Competitive Disconnection Detection in On-Line Mobile Robot Navigation

Abstract

This paper concerns target unreachability detection during on-line mobile robot navigation in an unknown planar environment. Traditionally, competitiveness characterizes an on-line navigation algorithm in cases where the target is reachable from the robot’s start position. This paper introduces a complementary notion of competitiveness which characterizes an on-line navigation algorithm in cases where the target is unreachable. The disconnection competitiveness of an on-line navigation algorithm measures the path length it generates in order to conclude target unreachability relative to the shortest off-line path that proves target unreachability from the same start position. It is shown that only competitive navigation algorithms can possess disconnection competitiveness. A competitive on-line navigation algorithm for a disc-shaped mobile robot, called CBUG, is described.

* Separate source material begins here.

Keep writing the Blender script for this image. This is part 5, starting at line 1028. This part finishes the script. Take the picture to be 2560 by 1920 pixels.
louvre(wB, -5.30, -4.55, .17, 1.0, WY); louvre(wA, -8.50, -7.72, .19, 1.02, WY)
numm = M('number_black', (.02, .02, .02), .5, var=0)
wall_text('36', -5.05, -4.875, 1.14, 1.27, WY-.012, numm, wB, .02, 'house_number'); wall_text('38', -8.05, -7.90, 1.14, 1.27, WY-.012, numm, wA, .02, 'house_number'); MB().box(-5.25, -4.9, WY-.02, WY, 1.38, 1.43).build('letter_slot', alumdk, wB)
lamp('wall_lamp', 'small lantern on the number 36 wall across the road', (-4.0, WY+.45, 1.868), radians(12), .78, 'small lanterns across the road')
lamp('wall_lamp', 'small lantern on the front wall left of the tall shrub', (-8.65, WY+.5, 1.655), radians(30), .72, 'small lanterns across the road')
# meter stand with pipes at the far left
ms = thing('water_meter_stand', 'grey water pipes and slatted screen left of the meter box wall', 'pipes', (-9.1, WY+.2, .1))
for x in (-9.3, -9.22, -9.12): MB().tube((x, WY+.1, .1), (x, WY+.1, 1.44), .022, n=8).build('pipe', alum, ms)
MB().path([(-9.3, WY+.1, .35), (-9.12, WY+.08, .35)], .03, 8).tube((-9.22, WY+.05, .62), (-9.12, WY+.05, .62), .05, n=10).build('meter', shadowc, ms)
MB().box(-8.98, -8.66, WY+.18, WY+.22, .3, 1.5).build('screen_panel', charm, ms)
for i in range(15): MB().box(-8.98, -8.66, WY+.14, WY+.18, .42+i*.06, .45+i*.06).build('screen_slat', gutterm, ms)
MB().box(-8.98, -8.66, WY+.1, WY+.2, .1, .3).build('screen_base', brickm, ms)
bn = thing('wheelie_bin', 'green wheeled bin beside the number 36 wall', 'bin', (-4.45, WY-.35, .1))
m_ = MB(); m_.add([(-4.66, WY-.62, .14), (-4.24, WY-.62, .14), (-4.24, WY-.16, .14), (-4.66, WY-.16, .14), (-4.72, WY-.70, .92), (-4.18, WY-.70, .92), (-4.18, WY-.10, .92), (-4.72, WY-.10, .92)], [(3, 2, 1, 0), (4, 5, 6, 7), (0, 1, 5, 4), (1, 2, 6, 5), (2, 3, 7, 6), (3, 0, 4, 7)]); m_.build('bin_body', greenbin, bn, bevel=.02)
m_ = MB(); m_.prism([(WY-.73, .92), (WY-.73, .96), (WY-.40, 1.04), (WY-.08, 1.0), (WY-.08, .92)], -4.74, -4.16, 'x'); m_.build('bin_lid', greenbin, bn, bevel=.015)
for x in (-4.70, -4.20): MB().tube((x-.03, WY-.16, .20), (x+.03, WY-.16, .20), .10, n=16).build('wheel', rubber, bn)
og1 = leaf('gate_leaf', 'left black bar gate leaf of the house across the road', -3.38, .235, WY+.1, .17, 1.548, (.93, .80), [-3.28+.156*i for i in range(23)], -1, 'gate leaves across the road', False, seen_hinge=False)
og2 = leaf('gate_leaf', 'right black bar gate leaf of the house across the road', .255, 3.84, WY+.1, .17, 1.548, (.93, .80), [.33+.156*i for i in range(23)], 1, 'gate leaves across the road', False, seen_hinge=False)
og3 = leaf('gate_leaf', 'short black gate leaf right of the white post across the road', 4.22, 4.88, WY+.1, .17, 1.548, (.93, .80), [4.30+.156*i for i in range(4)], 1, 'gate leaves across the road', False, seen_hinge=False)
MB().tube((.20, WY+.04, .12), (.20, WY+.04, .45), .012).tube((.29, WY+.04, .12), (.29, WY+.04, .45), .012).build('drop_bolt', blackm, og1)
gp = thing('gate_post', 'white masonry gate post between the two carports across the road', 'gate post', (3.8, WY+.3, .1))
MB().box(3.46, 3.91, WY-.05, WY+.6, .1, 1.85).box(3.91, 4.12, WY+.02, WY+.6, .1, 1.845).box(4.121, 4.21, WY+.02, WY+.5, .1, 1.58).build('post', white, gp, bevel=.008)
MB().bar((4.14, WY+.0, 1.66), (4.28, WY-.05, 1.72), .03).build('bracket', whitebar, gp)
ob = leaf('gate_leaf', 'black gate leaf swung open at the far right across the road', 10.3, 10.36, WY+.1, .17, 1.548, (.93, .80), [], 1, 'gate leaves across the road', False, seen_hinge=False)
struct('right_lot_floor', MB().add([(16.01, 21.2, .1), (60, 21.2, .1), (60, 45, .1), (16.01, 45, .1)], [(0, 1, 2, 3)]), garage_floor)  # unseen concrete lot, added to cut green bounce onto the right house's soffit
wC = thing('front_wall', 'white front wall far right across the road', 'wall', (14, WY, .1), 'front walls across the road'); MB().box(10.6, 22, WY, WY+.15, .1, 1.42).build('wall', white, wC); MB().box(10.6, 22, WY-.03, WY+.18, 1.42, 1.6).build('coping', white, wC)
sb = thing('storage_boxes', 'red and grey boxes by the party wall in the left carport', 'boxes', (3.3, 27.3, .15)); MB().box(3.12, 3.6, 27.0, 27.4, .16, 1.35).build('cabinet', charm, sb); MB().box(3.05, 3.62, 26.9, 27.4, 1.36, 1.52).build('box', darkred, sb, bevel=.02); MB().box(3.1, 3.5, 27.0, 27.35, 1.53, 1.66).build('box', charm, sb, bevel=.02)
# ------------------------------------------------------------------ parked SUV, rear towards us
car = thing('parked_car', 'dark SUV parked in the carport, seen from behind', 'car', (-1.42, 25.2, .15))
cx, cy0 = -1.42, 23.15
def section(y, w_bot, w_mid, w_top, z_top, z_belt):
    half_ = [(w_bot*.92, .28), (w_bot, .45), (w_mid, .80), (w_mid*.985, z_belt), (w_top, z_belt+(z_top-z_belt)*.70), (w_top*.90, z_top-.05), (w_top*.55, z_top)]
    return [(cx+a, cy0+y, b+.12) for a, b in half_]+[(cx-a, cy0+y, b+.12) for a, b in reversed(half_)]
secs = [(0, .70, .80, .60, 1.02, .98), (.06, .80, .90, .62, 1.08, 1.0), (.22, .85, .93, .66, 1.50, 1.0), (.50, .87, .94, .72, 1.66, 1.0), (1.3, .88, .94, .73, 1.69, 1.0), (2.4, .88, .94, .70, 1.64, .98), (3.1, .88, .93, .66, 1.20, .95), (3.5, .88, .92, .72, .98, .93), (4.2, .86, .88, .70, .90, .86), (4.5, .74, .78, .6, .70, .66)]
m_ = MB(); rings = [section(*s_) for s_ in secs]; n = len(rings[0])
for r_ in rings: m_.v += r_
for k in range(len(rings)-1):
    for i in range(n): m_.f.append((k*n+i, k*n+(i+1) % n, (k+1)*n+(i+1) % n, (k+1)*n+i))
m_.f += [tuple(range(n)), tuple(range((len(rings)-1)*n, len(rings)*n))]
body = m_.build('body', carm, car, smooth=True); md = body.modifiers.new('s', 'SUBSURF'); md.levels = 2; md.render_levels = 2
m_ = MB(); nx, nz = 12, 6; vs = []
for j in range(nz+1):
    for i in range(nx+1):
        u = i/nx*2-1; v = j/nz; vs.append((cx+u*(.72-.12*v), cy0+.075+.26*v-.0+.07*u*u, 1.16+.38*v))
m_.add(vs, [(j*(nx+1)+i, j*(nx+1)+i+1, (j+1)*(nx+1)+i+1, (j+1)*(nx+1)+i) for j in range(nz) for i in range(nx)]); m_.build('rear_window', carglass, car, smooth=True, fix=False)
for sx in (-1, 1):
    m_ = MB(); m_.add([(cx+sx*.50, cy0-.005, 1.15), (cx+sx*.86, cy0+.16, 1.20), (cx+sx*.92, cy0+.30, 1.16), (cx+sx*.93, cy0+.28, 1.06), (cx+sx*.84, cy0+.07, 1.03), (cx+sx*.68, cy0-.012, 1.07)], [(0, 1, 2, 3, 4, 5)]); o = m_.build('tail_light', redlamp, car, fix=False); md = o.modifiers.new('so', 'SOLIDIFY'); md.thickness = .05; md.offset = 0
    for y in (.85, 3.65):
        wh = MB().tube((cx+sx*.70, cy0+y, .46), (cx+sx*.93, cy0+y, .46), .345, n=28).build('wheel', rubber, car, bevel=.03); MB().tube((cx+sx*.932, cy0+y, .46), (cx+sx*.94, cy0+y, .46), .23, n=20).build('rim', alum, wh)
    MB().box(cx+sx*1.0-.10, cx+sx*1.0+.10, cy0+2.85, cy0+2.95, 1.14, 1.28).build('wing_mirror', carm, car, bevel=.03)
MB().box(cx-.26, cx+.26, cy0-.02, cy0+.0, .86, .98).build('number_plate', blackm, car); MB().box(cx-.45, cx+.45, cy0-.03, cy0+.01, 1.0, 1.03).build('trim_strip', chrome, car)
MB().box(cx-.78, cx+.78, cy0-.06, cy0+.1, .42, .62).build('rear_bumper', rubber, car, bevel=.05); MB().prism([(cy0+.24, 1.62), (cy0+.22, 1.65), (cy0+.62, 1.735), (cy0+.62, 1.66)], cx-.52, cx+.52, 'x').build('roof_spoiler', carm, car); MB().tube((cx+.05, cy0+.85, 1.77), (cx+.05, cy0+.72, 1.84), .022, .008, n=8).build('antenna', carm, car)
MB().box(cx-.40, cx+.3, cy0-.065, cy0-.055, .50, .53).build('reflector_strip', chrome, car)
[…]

This algorithm has a quadratic competitive performance, which is also the best achievable performance over all on-line navigation algorithms. The disconnection competitiveness of CBUG is analyzed and shown to be quadratic in the length of the shortest off-line disconnection path. Moreover, it is shown that quadratic disconnection competitiveness is the best achievable performance over all on-line navigation algorithms. Thus CBUG achieves optimal competitiveness both in terms of connection and disconnection paths. Examples illustrate the usefulness of connection-and-disconnection competitiveness in terms of path stability.